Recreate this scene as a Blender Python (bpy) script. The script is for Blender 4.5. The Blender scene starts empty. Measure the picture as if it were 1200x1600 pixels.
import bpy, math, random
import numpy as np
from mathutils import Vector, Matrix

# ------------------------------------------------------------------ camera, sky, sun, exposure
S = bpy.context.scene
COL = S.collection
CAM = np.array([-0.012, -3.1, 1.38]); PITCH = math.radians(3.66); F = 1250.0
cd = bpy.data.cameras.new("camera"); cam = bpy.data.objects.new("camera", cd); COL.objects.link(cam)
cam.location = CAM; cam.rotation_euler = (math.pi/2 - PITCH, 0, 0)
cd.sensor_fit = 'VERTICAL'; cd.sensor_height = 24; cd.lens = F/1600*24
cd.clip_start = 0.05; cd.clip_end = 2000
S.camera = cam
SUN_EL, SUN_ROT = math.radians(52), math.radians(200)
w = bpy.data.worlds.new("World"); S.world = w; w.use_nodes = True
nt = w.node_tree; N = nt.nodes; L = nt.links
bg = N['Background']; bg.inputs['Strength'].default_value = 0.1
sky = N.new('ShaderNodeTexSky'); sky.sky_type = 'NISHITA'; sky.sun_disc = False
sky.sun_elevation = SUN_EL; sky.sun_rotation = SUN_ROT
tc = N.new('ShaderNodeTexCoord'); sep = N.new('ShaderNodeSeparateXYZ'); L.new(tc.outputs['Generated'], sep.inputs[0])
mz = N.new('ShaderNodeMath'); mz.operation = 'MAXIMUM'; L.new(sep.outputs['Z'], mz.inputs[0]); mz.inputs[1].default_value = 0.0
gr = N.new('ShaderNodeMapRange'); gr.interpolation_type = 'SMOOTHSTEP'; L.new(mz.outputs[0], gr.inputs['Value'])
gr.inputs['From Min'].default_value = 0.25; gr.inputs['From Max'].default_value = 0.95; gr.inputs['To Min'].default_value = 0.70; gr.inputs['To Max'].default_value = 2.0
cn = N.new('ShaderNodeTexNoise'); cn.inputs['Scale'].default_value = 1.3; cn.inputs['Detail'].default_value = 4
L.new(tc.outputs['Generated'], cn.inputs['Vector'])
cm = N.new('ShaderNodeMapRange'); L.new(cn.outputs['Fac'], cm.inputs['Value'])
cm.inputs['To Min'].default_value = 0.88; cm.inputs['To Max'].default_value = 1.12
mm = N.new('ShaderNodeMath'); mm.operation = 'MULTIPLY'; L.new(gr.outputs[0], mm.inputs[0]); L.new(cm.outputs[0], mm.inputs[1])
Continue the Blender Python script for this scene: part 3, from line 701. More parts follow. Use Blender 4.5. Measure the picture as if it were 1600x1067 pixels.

■ PROBLEM DESCRIPTION
Search the listing for the word "Measure" and return each line that holds it.

■ RESULT
Recreate this scene as a Blender Python (bpy) script. The script is for Blender 4.5. The Blender scene starts empty. Measure the picture as if it were 1200x1600 pixels.
Continue the Blender Python script for this scene: part 3, from line 701. More parts follow. Use Blender 4.5. Measure the picture as if it were 1600x1067 pixels.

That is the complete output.